Une autre histoire mettant en lumière l'épuisement des proches aidants se retrouve devant le tribunal : un homme ayant causé la mort de son frère atteint de démence en le « rentrant dans le mur » violemment, après avoir perdu patience, risque huit ans d'emprisonnement.

C'est la peine que le ministère public a demandée ce matin pour Robert Dubuc, qui s'occupait depuis plusieurs années de son frère Richard, tandis que l'avocat de l'accusé estime qu'il n'a rien à faire en prison.

L'homme de 65 ans a plaidé coupable à une accusation d'homicide involontaire en novembre dernier. Il a admis qu'il était parfois violent pour maîtriser son frère, qui souffrait notamment d'alzheimer et de troubles psychotiques lui causant des hallucinations.

Le cas de Michel Cadotte, cet homme reconnu coupable d'homicide involontaire pour avoir étouffé avec un oreiller sa femme atteinte d'alzheimer, a été évoqué devant le juge Marc David. Les mêmes peines ont été suggérées par les deux parties à l'issue du procès de M. Cadotte, pour qui la sentence est attendue le 28 mai.

Les deux hommes étaient des aidants naturels qui prenaient soin d'un proche malade depuis plusieurs années.

« J'ai pété une coche »

Alors que Richard Dubuc était en crise, en octobre 2017, son frère Robert a voulu le contrôler en lui faisant une clé de bras et en le plaquant contre le mur, comme il le faisait souvent. Mais cette fois, le frère de 62 ans a subi un traumatisme crânien mortel.

« J'ai pété une coche, je suis allé trop loin », a dit Robert Dubuc quand il a appelé le 911, une heure et demie plus tard.

L'état de son frère, avec qui il avait une relation symbiotique, se détériorait depuis plusieurs semaines, et tous les deux dormaient peu. Au bout du rouleau, l'accusé avait demandé une place en CHSLD pour son frère, qui devait déménager deux mois plus tard.

« Est-ce qu'il a utilisé une méthode appropriée pour contenir son frère ? Non, mais ça faisait partie de son quotidien », a souligné Me Louis Miville-Deschênes, avocat de Robert Dubuc, dans sa plaidoirie. « Il n'avait aucune intention autre que de tenter de le maîtriser. »

En raison de son état de santé, le cerveau de Richard Dubuc était plus fragile, ce qui a sans doute contribué à son décès, a ajouté l'avocat.

Après le drame, Robert Dubuc a été détenu pendant quatre mois. Inutile de l'envoyer plus longtemps derrière les barreaux, puisqu'il n'est pas un danger pour la société, selon Me Miville-Deschênes.
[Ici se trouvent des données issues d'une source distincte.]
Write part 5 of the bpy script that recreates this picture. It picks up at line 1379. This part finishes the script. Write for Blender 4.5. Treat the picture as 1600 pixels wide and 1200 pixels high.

Il a seulement besoin d'aide pour faire son deuil.

Pas comme le cas Cadotte

Même s'il était épuisé, désespéré, peut-être même dépressif, la responsabilité de l'accusé est entière, d'autant plus que son frère était vulnérable et dépendait de lui pour tous ses besoins, a plaidé de son côté la procureure de la Couronne, Me Amélie Rivard.

« L'accusé était conscient qu'il avait atteint ses limites, mais a refusé les ressources d'aide qui lui ont été suggérées, a-t-elle fait valoir. Je ne dis pas que sa situation était facile ni simple, en raison de l'état de santé de son frère. Mais il avait fait le choix de s'en occuper. »

Son cas est différent de celui de Michel Cadotte, selon elle. « Ici, l'accusé ne souhaitait pas abréger les souffrances de son frère, on n'est pas dans un cas de suicide assisté. Il a perdu patience et a commis un geste violent », a dit l'avocate.

Elle a comparé cette histoire à celle d'un bébé secoué : comme un bébé, Richard Dubuc ne dormait pas la nuit, criait, refusait parfois de manger, portait des couches. Et son frère a agi comme un père à bout de patience qui secoue son enfant et provoque sa mort.

« Malgré toute la compassion qu'on peut avoir, il faut dissuader de tels gestes », a souligné Me Rivard.

Le juge Marc David prévoit rendre sa sentence le 19 juin.